Tempo di lettura: 1 minuto
Si è spento all’età di 89 anni lo scrittore americano Cormac McCarthy. Solo il 2 maggio è uscito in Italia “Il passeggero” (Einaudi) il primo di due volumi. Il secondo, “Stella Maris“, sarà in libreria a settembre: rimarranno gli ultimi testi di un autore che ha ottenuto un riconoscimento di massa forse ardivo, ma da sempre oggetto di un vero e proprio culto.
Soprattutto “Meridiano di sangue” e la trilogia della frontiera – “Cavalli selvaggi”, “Oltre il confine” e “Città della pianura” hanno rappresentato per molti l’apogeo di uno scrittore capace di portare il genere western in una nuova dimensione prossima all’epica e alla tragedia classica.
Allo stesso tempo McCarthy è stato uno di quei rari autori che sono riusciti a costruire un’etica attraverso la propria scrittura. Lo si vedeva in “Figlio di Dio” (1974) e in modo altrettanto netto nelle sue due opere più famose: il post apocalittico “La strada” (Premio Pulitzer 2007 e da cui è stato tratto il film “The road”, di John Hillicoat e con Viggo Mortensen) e soprattutto “Non è un paese per vecchi”, portato sullo schermo dai Fratelli Cohen conquistando il Premio Oscar nel 2008 e ricordato anche per la straordinaria interpretazione di Javier Bardem.
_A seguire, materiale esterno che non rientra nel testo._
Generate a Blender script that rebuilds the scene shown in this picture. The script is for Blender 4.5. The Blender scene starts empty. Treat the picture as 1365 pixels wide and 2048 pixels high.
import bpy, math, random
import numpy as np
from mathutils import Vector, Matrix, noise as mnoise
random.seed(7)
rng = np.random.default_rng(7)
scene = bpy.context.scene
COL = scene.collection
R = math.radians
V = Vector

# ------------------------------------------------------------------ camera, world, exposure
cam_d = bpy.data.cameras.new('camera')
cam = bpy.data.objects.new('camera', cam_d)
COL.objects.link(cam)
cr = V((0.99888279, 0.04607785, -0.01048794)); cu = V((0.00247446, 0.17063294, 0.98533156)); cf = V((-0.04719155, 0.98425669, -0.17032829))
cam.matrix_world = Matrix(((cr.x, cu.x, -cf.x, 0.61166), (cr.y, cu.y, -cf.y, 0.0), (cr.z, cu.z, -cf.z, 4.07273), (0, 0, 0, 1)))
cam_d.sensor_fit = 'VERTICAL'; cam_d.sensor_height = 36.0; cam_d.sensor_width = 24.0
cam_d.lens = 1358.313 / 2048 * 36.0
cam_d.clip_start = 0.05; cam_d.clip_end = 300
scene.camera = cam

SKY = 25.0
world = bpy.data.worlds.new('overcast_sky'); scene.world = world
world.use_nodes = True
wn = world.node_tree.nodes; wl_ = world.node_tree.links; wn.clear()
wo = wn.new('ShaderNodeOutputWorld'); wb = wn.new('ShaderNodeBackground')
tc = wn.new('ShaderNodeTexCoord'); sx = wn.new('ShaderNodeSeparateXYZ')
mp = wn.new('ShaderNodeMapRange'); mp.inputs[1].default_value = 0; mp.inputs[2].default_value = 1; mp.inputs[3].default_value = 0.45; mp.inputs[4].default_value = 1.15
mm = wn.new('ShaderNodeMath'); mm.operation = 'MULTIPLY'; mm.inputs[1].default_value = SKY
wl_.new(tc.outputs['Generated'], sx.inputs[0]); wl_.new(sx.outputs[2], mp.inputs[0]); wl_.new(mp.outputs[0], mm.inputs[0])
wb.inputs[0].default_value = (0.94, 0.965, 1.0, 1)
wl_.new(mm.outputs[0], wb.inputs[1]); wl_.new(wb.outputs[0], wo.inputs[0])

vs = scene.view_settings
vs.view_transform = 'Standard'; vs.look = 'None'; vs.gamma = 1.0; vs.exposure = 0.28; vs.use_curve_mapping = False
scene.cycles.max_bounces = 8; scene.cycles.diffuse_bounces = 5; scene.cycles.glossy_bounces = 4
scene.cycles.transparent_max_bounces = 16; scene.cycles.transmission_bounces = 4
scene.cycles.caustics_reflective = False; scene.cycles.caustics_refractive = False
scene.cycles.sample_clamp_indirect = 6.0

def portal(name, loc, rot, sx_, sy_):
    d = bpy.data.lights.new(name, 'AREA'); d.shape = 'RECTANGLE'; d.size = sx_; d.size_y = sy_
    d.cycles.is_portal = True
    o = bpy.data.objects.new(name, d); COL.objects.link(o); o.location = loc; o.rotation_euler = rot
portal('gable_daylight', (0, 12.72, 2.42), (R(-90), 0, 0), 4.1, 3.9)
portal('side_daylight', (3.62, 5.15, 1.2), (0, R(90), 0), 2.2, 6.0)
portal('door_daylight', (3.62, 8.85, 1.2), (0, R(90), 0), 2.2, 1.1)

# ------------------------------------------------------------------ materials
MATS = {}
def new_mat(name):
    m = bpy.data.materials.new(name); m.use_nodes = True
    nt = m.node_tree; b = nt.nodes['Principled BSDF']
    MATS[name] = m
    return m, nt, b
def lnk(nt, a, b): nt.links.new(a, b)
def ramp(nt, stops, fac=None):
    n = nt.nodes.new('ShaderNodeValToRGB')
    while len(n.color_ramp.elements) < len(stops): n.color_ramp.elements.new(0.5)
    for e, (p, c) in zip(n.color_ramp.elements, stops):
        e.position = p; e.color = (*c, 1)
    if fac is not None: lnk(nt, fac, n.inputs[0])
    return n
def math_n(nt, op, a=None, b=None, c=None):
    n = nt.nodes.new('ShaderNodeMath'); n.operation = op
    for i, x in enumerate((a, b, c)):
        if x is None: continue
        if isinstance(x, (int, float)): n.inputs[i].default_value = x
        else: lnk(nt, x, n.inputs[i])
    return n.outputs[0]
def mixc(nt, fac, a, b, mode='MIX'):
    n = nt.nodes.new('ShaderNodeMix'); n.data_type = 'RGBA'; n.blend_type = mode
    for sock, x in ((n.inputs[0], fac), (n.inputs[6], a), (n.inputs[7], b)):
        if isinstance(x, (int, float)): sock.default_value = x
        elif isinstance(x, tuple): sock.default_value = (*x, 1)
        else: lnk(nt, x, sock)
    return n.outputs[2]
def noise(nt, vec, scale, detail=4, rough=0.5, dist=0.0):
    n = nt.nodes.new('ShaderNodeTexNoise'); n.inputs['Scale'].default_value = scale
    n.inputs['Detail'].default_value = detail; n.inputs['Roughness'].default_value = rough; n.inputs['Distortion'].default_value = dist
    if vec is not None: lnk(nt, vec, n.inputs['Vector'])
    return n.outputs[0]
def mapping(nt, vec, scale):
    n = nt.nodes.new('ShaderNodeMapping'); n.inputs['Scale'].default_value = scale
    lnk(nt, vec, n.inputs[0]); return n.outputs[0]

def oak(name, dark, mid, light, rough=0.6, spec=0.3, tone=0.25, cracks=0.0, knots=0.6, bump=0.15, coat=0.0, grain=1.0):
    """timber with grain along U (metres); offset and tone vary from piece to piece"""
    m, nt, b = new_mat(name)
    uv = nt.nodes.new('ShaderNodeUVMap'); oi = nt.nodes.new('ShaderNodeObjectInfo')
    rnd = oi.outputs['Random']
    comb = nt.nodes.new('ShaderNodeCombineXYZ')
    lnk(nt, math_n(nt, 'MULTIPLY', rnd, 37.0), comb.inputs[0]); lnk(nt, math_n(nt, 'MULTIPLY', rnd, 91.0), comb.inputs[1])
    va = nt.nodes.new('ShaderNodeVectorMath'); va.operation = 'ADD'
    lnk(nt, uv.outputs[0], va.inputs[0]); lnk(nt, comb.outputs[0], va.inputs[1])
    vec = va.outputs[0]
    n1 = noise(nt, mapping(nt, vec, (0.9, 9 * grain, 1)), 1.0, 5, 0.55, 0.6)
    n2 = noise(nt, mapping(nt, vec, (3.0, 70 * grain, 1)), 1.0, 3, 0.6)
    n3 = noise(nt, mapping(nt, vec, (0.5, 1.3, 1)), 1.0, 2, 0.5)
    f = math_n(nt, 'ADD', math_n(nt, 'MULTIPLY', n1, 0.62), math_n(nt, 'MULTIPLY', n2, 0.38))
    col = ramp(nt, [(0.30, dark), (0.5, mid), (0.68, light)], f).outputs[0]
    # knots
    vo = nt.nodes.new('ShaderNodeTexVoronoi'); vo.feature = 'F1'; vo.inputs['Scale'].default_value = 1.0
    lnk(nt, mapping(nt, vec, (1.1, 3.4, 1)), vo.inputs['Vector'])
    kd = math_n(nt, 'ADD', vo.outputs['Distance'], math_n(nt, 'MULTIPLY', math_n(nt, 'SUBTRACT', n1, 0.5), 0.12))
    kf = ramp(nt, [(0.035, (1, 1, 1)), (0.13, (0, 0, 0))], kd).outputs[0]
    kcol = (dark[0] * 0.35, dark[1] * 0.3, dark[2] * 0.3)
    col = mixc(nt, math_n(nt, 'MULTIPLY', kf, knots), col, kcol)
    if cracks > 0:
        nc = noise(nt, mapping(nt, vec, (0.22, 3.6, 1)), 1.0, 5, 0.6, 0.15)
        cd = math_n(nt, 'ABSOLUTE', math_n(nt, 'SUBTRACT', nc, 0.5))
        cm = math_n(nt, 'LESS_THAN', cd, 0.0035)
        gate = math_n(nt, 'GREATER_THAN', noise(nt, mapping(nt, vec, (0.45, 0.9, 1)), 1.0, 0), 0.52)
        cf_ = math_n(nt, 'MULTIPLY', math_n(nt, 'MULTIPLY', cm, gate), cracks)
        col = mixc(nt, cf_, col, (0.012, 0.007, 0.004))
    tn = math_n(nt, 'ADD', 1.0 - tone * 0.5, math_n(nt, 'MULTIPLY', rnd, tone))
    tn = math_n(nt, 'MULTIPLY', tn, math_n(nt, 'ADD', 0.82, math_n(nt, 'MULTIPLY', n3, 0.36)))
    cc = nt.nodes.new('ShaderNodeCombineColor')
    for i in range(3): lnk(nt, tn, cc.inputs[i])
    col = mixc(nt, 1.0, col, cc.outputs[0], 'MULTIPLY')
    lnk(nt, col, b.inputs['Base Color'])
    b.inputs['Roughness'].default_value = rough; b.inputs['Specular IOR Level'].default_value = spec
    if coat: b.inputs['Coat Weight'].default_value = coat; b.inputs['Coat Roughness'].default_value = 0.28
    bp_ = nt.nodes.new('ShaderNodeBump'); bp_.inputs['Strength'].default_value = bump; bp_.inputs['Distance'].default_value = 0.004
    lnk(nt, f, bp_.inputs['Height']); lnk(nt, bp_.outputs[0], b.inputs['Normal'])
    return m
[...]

McCarthy è stato uno scrittore non semplice e dalle atmosfere aride, desolate e lancinanti come i suoi deserti, ma soprattutto ha saputo esplorare con lucidità la violenza di cui è capace l’uomo, lasciando però sempre intravedere la possibilità di resistere al caos insediandosi in quei valori che definiamo civiltà. Valori sotto assedio, ma mai sopraffatti. Il suo stile è sempre stato al servizio della rappresentazione di questo conflitto: a volte scarno, ma come è scarno un fascio di nervi, ovvero in continua tensione.
Lascia un’impronta indelebile nei suoi lettori e un segno forte nella letteratura americana e mondiale a cavallo tra il XX e il XXI Secolo.